* [TASK TO COMPLETE]
Set down the listing below verbatim, but only from its first line through the line containing "COL = scene.collection".

* [DATA EXCERPT]
· · ·
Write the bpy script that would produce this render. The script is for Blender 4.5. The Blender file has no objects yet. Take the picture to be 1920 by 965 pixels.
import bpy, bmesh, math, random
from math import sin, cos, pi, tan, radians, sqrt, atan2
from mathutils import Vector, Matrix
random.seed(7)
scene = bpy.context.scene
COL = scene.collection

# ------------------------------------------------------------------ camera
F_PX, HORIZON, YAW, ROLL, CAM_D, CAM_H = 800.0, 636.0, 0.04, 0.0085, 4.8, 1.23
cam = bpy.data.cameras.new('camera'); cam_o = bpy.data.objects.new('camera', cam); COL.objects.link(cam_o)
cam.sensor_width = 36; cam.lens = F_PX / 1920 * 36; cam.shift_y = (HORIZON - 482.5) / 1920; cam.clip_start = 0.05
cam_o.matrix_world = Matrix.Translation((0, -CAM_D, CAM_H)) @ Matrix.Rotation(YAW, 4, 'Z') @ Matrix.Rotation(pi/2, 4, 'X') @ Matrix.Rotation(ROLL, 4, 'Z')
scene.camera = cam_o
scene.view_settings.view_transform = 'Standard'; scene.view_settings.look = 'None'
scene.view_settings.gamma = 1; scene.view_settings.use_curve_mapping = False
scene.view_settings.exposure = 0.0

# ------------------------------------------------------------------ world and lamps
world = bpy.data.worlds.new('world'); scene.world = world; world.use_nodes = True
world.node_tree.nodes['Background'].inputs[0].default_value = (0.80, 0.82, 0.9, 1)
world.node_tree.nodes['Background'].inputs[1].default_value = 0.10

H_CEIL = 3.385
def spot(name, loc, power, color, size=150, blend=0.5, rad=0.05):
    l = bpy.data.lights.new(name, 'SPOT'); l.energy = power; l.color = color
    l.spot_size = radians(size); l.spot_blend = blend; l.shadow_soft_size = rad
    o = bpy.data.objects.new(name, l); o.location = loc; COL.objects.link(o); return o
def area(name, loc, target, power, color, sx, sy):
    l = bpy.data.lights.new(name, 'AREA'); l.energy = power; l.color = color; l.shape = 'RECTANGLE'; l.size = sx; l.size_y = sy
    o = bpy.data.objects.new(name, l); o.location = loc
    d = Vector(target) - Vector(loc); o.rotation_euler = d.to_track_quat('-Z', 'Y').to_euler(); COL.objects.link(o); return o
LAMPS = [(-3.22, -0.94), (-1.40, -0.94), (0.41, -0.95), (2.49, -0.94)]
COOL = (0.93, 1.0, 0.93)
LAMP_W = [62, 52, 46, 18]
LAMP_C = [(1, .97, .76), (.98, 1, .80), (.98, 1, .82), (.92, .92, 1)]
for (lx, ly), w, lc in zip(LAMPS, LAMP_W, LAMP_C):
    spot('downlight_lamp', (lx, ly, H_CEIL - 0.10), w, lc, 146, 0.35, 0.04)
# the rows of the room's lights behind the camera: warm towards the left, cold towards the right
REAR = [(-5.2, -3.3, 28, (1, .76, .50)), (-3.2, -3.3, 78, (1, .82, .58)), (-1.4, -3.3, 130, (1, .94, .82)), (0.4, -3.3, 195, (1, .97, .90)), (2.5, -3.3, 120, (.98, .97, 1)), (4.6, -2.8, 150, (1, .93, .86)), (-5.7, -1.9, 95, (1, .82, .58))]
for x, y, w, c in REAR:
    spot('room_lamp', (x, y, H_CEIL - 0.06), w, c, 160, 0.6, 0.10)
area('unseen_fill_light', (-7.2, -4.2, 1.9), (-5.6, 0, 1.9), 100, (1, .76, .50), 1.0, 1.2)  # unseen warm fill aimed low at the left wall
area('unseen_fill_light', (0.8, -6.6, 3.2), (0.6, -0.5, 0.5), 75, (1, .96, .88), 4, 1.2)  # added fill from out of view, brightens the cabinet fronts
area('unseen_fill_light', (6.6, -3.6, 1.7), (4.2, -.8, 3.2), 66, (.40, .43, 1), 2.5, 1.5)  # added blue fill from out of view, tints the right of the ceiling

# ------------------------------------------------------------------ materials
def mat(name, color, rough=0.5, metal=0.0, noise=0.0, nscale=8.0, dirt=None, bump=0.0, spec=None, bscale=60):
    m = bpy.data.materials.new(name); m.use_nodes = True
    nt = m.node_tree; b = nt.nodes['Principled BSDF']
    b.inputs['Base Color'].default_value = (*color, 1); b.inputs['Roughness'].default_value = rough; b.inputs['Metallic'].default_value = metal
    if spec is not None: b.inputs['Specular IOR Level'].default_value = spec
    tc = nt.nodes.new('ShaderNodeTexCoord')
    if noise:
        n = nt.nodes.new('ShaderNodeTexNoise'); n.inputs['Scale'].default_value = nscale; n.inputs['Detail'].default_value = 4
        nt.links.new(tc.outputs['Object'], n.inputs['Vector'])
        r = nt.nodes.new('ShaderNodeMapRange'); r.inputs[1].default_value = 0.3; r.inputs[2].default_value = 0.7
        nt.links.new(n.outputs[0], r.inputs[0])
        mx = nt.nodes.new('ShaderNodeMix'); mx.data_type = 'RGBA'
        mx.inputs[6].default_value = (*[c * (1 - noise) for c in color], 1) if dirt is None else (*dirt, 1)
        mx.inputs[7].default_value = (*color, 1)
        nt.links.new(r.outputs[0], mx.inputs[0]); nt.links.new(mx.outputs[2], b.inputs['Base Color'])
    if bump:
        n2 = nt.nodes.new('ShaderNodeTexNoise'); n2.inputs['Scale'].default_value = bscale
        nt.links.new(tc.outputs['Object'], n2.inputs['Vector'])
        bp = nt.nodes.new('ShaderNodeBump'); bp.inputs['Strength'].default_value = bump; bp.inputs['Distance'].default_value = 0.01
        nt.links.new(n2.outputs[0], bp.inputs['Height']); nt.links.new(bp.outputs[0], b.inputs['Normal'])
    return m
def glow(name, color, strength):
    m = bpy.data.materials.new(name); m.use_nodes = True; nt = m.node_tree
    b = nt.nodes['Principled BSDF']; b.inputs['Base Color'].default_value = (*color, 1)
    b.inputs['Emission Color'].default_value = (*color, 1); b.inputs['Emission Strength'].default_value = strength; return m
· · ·
* [EXERCISE RESULT]
Write the bpy script that would produce this render. The script is for Blender 4.5. The Blender file has no objects yet. Take the picture to be 1920 by 965 pixels.
import bpy, bmesh, math, random
from math import sin, cos, pi, tan, radians, sqrt, atan2
from mathutils import Vector, Matrix
random.seed(7)
scene = bpy.context.scene
COL = scene.collection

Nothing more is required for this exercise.